-- Provided data start --

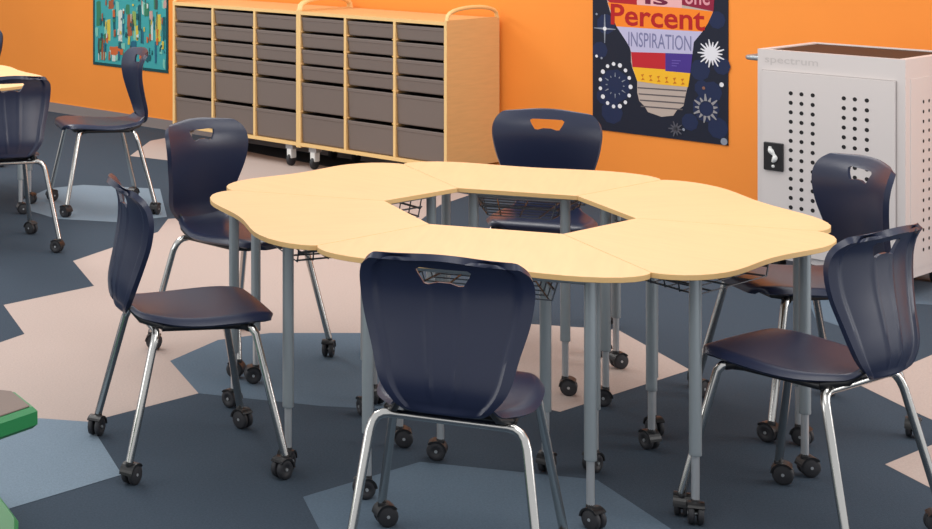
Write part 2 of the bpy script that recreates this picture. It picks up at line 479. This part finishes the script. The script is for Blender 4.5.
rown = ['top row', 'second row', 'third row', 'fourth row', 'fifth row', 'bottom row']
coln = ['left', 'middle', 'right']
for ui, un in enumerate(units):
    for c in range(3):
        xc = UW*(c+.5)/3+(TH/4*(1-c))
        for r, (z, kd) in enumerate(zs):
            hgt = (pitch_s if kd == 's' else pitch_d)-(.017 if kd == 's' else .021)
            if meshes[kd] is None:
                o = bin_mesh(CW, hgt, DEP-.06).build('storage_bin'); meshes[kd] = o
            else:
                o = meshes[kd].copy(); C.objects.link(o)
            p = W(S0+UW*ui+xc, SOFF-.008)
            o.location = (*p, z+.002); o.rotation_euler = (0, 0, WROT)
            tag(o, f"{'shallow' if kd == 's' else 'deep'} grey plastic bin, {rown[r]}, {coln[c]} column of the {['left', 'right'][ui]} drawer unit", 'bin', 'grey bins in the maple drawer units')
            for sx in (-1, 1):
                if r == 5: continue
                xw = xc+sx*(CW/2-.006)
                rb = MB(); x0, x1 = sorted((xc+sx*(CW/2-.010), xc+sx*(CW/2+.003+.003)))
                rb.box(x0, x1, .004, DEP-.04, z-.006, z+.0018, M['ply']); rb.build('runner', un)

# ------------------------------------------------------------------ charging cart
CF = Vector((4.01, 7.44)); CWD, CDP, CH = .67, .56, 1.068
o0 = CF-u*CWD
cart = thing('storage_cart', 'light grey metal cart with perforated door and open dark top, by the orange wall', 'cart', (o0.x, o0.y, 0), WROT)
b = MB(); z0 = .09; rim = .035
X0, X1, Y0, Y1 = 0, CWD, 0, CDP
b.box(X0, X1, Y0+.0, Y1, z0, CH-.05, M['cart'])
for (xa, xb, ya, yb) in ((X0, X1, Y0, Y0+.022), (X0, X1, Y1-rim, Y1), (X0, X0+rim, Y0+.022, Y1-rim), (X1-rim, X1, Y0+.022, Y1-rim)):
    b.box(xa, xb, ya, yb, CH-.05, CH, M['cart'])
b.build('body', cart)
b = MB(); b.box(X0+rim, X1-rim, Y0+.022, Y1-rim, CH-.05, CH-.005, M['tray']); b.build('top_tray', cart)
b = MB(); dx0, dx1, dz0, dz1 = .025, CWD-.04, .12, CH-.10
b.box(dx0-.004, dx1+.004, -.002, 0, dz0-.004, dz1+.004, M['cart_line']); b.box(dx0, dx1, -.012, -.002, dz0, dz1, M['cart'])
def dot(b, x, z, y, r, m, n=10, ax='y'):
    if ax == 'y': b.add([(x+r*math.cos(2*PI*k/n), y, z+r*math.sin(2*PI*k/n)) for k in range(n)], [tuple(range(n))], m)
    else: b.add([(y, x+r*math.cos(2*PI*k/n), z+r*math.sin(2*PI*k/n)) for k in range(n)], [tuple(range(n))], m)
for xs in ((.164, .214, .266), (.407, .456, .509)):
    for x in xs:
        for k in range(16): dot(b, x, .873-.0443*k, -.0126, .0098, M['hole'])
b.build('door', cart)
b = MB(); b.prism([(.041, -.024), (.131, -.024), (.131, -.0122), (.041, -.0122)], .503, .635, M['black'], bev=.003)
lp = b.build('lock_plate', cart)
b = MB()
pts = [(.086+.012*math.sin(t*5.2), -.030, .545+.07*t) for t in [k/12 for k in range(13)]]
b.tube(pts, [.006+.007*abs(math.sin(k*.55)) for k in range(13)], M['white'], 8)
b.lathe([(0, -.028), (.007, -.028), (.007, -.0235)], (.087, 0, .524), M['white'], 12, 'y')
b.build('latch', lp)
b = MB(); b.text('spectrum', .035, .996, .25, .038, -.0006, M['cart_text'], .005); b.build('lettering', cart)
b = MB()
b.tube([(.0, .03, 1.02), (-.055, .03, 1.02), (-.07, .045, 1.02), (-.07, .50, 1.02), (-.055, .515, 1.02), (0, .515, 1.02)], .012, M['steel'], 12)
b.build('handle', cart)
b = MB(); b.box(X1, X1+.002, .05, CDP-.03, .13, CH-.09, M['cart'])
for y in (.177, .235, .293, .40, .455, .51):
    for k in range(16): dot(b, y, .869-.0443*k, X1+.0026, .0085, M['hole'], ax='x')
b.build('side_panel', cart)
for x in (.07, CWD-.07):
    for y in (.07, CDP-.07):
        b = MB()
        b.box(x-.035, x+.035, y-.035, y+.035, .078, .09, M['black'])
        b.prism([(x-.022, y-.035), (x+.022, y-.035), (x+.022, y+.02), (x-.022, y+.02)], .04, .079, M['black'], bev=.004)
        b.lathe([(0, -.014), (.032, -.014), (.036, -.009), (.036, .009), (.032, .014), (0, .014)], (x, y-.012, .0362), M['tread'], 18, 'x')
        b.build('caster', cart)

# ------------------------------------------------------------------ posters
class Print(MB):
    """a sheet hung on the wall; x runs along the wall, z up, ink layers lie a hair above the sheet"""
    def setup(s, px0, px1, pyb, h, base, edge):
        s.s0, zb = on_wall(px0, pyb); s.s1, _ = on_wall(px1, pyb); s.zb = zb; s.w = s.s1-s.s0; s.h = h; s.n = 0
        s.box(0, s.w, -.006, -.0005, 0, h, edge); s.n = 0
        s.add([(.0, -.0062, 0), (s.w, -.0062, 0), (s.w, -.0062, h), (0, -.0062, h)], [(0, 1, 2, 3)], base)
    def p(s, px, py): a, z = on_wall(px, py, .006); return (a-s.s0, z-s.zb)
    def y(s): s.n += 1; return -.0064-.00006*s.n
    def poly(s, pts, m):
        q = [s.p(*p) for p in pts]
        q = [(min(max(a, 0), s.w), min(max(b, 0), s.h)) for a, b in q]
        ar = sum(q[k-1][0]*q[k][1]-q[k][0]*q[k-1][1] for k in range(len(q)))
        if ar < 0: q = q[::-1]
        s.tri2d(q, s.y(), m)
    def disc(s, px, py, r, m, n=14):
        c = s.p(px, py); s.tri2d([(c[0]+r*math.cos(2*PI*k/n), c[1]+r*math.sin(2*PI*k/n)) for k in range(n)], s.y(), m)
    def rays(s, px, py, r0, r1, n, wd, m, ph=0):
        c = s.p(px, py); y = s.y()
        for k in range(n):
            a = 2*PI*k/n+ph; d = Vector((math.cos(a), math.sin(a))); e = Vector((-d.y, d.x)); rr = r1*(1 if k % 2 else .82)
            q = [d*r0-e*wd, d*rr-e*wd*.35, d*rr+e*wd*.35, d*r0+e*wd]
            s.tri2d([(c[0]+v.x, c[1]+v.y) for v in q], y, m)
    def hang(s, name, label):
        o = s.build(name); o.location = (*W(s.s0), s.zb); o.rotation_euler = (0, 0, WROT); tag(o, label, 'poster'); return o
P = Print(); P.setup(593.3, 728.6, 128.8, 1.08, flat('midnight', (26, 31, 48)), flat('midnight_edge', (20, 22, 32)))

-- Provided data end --
-- Provided data start --

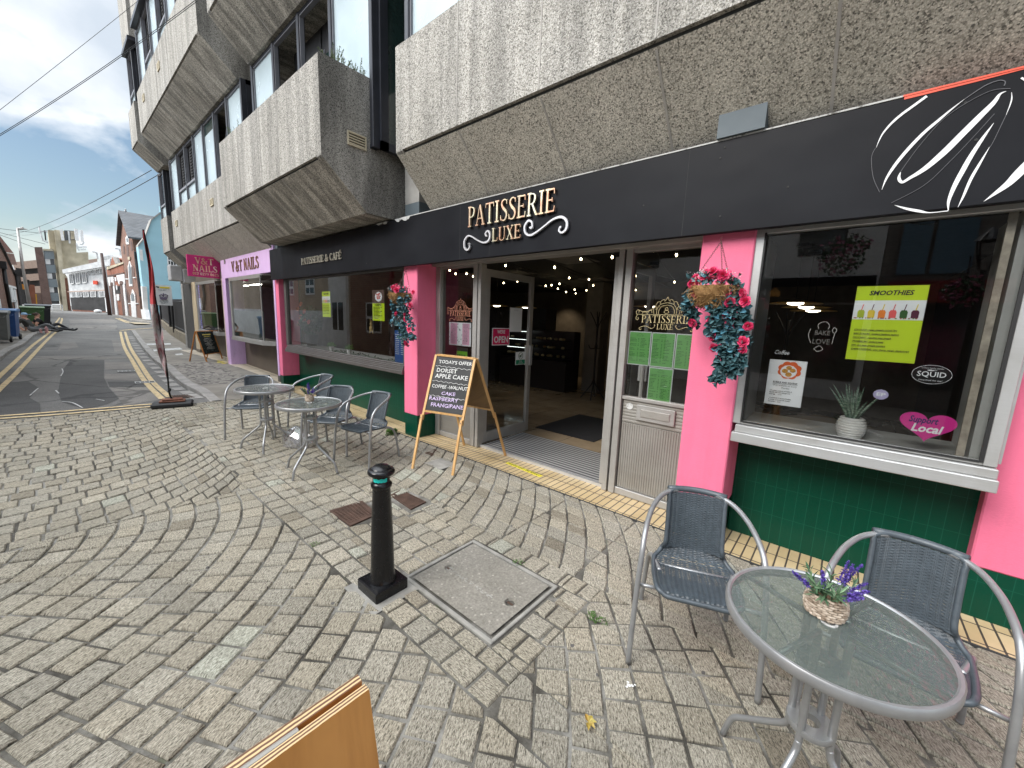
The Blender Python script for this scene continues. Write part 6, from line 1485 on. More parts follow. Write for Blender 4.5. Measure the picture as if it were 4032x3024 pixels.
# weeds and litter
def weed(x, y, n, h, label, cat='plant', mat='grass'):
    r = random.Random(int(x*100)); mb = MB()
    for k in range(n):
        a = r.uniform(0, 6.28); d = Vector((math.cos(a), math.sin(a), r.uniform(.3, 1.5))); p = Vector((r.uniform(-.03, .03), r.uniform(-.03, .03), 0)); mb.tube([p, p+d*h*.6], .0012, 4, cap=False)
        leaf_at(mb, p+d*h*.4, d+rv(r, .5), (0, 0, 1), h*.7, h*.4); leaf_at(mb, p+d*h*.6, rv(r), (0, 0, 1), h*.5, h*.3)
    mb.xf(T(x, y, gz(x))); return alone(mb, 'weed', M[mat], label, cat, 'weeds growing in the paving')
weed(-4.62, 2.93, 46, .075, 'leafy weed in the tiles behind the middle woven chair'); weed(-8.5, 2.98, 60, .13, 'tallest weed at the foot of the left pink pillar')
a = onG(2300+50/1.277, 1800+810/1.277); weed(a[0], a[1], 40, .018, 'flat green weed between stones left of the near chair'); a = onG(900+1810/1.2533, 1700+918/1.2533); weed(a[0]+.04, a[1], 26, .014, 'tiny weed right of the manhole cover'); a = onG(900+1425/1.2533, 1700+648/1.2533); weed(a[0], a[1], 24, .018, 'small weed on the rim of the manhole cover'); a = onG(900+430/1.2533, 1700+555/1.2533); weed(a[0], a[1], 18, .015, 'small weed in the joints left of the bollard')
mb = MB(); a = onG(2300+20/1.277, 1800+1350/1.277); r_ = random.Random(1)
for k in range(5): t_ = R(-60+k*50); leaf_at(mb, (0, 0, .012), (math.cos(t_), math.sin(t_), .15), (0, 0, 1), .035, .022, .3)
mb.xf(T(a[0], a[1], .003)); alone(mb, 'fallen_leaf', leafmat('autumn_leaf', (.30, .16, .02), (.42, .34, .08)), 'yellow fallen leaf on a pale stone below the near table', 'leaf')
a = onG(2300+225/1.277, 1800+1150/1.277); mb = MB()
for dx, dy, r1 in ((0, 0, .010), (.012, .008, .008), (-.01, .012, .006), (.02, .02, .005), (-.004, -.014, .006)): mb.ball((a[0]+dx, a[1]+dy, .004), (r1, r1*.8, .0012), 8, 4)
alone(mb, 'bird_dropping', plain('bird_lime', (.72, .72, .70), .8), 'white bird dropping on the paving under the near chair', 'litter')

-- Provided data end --
-- Provided data start --

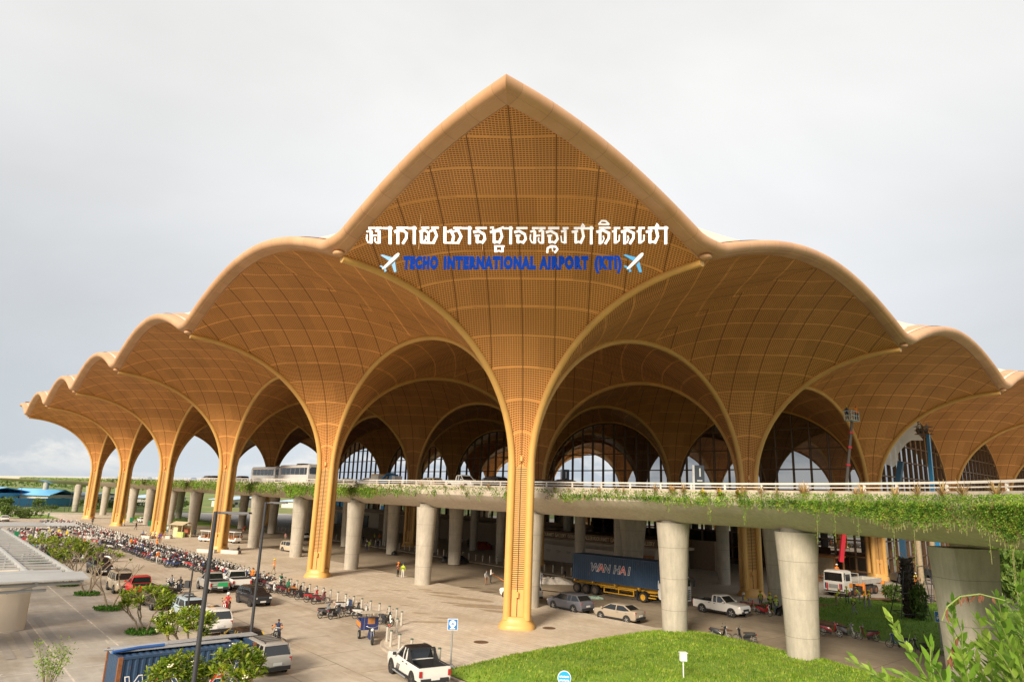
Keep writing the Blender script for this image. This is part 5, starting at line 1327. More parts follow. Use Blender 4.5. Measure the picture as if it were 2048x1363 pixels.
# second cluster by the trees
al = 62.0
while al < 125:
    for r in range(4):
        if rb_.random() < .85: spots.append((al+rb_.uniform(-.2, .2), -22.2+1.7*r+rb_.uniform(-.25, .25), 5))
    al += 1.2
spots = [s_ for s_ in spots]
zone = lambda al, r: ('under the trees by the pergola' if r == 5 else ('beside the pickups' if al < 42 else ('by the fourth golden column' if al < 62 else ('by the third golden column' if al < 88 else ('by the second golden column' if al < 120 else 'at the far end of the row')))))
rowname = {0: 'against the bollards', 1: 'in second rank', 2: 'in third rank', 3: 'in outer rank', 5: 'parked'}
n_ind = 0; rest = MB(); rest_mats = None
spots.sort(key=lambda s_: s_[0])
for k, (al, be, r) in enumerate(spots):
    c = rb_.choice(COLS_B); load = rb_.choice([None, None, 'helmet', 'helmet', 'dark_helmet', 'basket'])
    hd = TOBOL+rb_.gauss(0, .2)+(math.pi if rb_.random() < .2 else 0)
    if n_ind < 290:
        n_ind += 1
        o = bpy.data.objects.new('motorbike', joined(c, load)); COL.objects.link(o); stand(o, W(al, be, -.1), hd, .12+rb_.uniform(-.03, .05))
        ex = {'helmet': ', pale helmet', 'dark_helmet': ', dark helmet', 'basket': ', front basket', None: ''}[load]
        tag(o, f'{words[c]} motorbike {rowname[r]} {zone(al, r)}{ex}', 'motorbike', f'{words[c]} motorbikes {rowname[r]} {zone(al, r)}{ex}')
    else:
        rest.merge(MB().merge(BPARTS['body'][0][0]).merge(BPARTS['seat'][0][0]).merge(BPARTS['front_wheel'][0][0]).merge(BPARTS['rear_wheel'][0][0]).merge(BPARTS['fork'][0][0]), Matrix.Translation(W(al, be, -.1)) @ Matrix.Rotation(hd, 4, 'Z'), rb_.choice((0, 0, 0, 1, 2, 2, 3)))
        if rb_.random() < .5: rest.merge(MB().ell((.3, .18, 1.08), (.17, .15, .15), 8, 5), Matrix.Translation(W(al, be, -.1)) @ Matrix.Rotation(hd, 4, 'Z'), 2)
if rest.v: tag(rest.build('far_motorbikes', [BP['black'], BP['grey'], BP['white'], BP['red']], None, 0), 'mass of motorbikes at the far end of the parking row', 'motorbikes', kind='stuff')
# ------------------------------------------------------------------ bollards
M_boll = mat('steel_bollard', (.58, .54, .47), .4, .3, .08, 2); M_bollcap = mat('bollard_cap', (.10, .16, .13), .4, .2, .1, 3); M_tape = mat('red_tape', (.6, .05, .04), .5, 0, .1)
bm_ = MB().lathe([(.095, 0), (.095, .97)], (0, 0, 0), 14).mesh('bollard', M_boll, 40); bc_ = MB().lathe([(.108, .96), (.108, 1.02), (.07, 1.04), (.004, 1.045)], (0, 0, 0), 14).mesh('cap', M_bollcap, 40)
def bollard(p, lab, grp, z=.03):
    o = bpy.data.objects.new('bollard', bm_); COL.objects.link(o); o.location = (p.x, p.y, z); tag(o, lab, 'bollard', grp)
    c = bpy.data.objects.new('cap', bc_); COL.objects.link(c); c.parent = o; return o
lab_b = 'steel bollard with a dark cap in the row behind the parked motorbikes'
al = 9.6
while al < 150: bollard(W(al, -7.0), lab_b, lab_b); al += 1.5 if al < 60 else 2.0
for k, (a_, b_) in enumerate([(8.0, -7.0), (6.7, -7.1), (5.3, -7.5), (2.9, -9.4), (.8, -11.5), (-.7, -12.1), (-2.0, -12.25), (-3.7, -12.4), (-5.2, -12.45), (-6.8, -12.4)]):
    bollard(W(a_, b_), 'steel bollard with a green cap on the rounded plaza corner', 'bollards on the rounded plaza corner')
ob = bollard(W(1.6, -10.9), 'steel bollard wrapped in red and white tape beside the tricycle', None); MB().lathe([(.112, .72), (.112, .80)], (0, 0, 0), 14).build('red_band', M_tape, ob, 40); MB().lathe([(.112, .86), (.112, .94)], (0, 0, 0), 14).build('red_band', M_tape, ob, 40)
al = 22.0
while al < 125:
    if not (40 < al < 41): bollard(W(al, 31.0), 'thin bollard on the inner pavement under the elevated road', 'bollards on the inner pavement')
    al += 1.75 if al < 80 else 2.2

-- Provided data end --

What is expected - In the records above, find each line with the word "pixels" and copy it.

Answer to this task -
The Blender Python script for this scene continues. Write part 6, from line 1485 on. More parts follow. Write for Blender 4.5. Measure the picture as if it were 4032x3024 pixels.
Keep writing the Blender script for this image. This is part 5, starting at line 1327. More parts follow. Use Blender 4.5. Measure the picture as if it were 2048x1363 pixels.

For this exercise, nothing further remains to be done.